Releasing Sigil
Sigil releases are automatic promotions of commits that pass the required quality gate on main. A release is not defined by a successful source build. It is defined by five validated archives, their canonical manifest, and their checksums.
Required Quality Gate
Run the same gate locally that CI uses:
pnpm sigil:quality
The gate checks Rust formatting and compiler tests, CLI and release schemas, repo invariants, every registered first-party Sigil suite, integration tests, website builds, and source-tree packaging. Every check in this command is a release blocker.
Project test directories are registered in projects/testAllRunner/quality-gate.json. The test-registration repo-audit check rejects unregistered, stale, duplicate, or unexplained entries. An exemption records that a suite runs through another required phase; it does not make that suite optional.
Candidate Construction
After CI succeeds for a push to main, the release workflow derives the canonical timestamp version from that commit and builds these required targets:
darwin-arm64darwin-x64linux-arm64linux-x64windows-x64
Each archive contains the executable, bundled language root, Node runtime helpers and platform-native dependencies, license, and release readme. Windows also contains its required Z3 runtime DLLs.
The workflow extracts every archive outside the checkout. It verifies bundled files and then uses the extracted executable for --version, capabilities, init, inspect codegen, compile, test, and run. It also compiles and executes a PTY-backed test fixture so a source-tree fallback cannot hide a missing runtime bundle.
Manifest and Checksums
All five binaries must return the same canonical sigil capabilities response. Only then does the workflow generate:
release-manifest.json, conforming to
language/spec/release-manifest.schema.json
SHA256SUMS, covering the manifest and every platform archive
The manifest contains no generation time. Its source identity, compiler capabilities, platform order, archive sizes, and hashes are deterministic for a given candidate artifact set.

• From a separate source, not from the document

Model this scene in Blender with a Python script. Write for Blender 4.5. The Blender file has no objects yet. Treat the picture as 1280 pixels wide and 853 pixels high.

Verify a downloaded release with:
sha256sum -c SHA256SUMS
On macOS, use shasum -a 256 against the individual entries if GNU sha256sum is not installed.
Publication
No tag or public release is created until candidate validation finishes. The workflow creates the GitHub release for the exact commit and uploads the five archives, manifest, and checksums together.
Published assets are immutable by workflow policy:
- the workflow never uses asset clobbering
- an exact rerun is a no-op
- a matching version with different commit or metadata is a hard failure
- an incomplete draft may be deleted and rebuilt before publication
- concurrent older releases cannot replace a newer release as
Latest
GitHub archives are the authoritative distribution. Website deployment and Homebrew tap publication do not determine whether a GitHub release is valid.
Homebrew Channel
Publishing a GitHub release triggers the independent Homebrew workflow. It downloads the published assets, verifies SHA256SUMS, generates the formula with the released Sigil binary, performs a real formula install and test, and only then updates the tap.
The workflow can be retried manually with a published version. A stale retry never replaces a newer tap formula. If the deploy key is unavailable, the GitHub release remains valid and the tap stays at its last verified version.
Rollback
Before publication, discard a failed candidate or draft and rerun the workflow. Do not publish a partial artifact set.
After publication, do not overwrite or delete the released tag or assets. Revert or fix the fault on main; the successful corrective commit receives a new timestamp version. Until then, restore the tap to the last known-good formula if Homebrew users would otherwise receive the affected release.
Document the reason in the affected release notes and in the corrective commit. The old manifest must remain available so existing downloads stay auditable.
Trust Boundary
Release manifest v1 provides deterministic metadata and SHA-256 integrity. It does not claim bit-for-bit reproducible builds, artifact signing, or build provenance attestations.